EXERCISE GOAL: Copy out the listing that follows, exactly, without its pictures.

SOURCE MATERIAL:

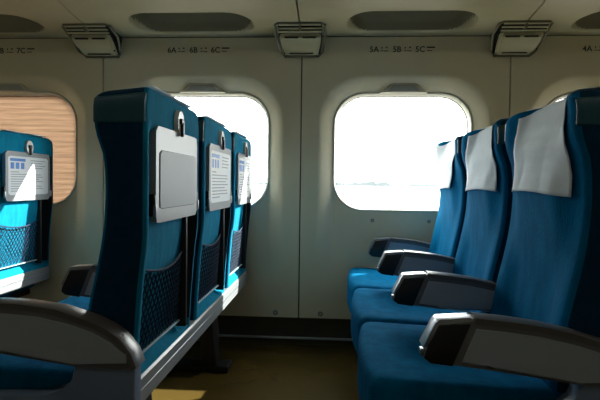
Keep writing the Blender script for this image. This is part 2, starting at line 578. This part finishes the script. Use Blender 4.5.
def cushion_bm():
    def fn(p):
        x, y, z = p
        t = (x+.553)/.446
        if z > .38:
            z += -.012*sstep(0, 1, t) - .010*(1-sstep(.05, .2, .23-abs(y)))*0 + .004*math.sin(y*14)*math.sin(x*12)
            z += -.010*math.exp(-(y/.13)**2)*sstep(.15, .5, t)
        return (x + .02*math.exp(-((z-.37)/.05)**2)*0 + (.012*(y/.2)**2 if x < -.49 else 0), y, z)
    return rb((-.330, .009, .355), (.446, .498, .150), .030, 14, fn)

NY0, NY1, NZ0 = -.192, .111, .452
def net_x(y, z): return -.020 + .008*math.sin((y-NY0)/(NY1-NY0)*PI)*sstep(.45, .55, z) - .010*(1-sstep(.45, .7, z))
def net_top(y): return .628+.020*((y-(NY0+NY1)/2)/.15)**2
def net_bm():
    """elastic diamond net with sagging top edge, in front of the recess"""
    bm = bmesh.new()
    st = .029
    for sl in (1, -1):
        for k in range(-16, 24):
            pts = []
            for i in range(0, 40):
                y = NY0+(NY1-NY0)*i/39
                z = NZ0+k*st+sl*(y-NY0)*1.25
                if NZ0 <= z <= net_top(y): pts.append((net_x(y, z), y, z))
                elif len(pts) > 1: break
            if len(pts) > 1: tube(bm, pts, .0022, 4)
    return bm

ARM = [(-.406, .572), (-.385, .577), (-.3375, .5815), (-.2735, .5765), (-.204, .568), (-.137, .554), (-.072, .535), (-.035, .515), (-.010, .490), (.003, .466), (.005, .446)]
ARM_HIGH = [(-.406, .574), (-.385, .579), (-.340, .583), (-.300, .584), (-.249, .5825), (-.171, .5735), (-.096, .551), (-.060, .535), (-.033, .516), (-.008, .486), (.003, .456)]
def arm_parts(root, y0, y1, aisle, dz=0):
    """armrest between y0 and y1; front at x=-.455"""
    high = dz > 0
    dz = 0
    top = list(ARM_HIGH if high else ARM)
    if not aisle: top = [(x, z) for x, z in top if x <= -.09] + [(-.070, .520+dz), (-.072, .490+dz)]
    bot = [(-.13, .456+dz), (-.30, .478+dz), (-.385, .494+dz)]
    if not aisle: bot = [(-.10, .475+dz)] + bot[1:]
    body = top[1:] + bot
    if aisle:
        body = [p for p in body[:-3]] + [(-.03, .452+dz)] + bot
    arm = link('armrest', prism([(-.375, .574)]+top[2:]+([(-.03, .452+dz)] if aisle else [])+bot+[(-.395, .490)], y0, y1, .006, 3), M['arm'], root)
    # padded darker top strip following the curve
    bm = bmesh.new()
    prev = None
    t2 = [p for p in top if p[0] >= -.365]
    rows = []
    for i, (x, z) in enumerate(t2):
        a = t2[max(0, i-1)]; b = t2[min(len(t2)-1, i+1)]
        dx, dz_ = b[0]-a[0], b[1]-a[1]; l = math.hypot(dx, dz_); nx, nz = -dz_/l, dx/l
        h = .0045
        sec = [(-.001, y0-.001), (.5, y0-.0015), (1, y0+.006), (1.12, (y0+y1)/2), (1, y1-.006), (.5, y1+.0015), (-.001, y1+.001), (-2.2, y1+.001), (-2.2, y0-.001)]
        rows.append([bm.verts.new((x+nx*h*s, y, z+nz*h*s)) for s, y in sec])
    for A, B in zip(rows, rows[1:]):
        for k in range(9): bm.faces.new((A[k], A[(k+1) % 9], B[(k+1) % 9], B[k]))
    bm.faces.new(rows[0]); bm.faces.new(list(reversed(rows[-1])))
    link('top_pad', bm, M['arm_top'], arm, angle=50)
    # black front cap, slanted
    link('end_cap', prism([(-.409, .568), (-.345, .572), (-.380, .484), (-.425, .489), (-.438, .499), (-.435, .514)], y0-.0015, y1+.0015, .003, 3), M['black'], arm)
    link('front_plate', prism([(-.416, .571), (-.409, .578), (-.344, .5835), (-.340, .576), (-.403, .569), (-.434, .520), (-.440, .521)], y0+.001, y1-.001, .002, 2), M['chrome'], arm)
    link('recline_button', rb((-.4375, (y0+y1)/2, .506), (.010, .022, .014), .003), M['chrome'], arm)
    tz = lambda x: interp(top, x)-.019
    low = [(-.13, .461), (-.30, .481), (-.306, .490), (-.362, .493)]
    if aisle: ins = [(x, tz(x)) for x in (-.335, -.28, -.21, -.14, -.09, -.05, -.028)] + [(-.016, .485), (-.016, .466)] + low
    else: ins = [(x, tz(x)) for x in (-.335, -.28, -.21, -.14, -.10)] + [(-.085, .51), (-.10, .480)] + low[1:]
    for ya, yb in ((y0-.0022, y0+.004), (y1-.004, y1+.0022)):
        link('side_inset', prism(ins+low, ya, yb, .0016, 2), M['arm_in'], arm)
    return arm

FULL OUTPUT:
Keep writing the Blender script for this image. This is part 2, starting at line 578. This part finishes the script. Use Blender 4.5.
def cushion_bm():
    def fn(p):
        x, y, z = p
        t = (x+.553)/.446
        if z > .38:
            z += -.012*sstep(0, 1, t) - .010*(1-sstep(.05, .2, .23-abs(y)))*0 + .004*math.sin(y*14)*math.sin(x*12)
            z += -.010*math.exp(-(y/.13)**2)*sstep(.15, .5, t)
        return (x + .02*math.exp(-((z-.37)/.05)**2)*0 + (.012*(y/.2)**2 if x < -.49 else 0), y, z)
    return rb((-.330, .009, .355), (.446, .498, .150), .030, 14, fn)

NY0, NY1, NZ0 = -.192, .111, .452
def net_x(y, z): return -.020 + .008*math.sin((y-NY0)/(NY1-NY0)*PI)*sstep(.45, .55, z) - .010*(1-sstep(.45, .7, z))
def net_top(y): return .628+.020*((y-(NY0+NY1)/2)/.15)**2
def net_bm():
    """elastic diamond net with sagging top edge, in front of the recess"""
    bm = bmesh.new()
    st = .029
    for sl in (1, -1):
        for k in range(-16, 24):
            pts = []
            for i in range(0, 40):
                y = NY0+(NY1-NY0)*i/39
                z = NZ0+k*st+sl*(y-NY0)*1.25
                if NZ0 <= z <= net_top(y): pts.append((net_x(y, z), y, z))
                elif len(pts) > 1: break
            if len(pts) > 1: tube(bm, pts, .0022, 4)
    return bm

ARM = [(-.406, .572), (-.385, .577), (-.3375, .5815), (-.2735, .5765), (-.204, .568), (-.137, .554), (-.072, .535), (-.035, .515), (-.010, .490), (.003, .466), (.005, .446)]
ARM_HIGH = [(-.406, .574), (-.385, .579), (-.340, .583), (-.300, .584), (-.249, .5825), (-.171, .5735), (-.096, .551), (-.060, .535), (-.033, .516), (-.008, .486), (.003, .456)]
def arm_parts(root, y0, y1, aisle, dz=0):
    """armrest between y0 and y1; front at x=-.455"""
    high = dz > 0
    dz = 0
    top = list(ARM_HIGH if high else ARM)
    if not aisle: top = [(x, z) for x, z in top if x <= -.09] + [(-.070, .520+dz), (-.072, .490+dz)]
    bot = [(-.13, .456+dz), (-.30, .478+dz), (-.385, .494+dz)]
    if not aisle: bot = [(-.10, .475+dz)] + bot[1:]
    body = top[1:] + bot
    if aisle:
        body = [p for p in body[:-3]] + [(-.03, .452+dz)] + bot
    arm = link('armrest', prism([(-.375, .574)]+top[2:]+([(-.03, .452+dz)] if aisle else [])+bot+[(-.395, .490)], y0, y1, .006, 3), M['arm'], root)
    # padded darker top strip following the curve
    bm = bmesh.new()
    prev = None
    t2 = [p for p in top if p[0] >= -.365]
    rows = []
    for i, (x, z) in enumerate(t2):
        a = t2[max(0, i-1)]; b = t2[min(len(t2)-1, i+1)]
        dx, dz_ = b[0]-a[0], b[1]-a[1]; l = math.hypot(dx, dz_); nx, nz = -dz_/l, dx/l
        h = .0045
        sec = [(-.001, y0-.001), (.5, y0-.0015), (1, y0+.006), (1.12, (y0+y1)/2), (1, y1-.006), (.5, y1+.0015), (-.001, y1+.001), (-2.2, y1+.001), (-2.2, y0-.001)]
        rows.append([bm.verts.new((x+nx*h*s, y, z+nz*h*s)) for s, y in sec])
    for A, B in zip(rows, rows[1:]):
        for k in range(9): bm.faces.new((A[k], A[(k+1) % 9], B[(k+1) % 9], B[k]))
    bm.faces.new(rows[0]); bm.faces.new(list(reversed(rows[-1])))
    link('top_pad', bm, M['arm_top'], arm, angle=50)
    # black front cap, slanted
    link('end_cap', prism([(-.409, .568), (-.345, .572), (-.380, .484), (-.425, .489), (-.438, .499), (-.435, .514)], y0-.0015, y1+.0015, .003, 3), M['black'], arm)
    link('front_plate', prism([(-.416, .571), (-.409, .578), (-.344, .5835), (-.340, .576), (-.403, .569), (-.434, .520), (-.440, .521)], y0+.001, y1-.001, .002, 2), M['chrome'], arm)
    link('recline_button', rb((-.4375, (y0+y1)/2, .506), (.010, .022, .014), .003), M['chrome'], arm)
    tz = lambda x: interp(top, x)-.019
    low = [(-.13, .461), (-.30, .481), (-.306, .490), (-.362, .493)]
    if aisle: ins = [(x, tz(x)) for x in (-.335, -.28, -.21, -.14, -.09, -.05, -.028)] + [(-.016, .485), (-.016, .466)] + low
    else: ins = [(x, tz(x)) for x in (-.335, -.28, -.21, -.14, -.10)] + [(-.085, .51), (-.10, .480)] + low[1:]
    for ya, yb in ((y0-.0022, y0+.004), (y1-.004, y1+.0022)):
        link('side_inset', prism(ins+low, ya, yb, .0016, 2), M['arm_in'], arm)
    return arm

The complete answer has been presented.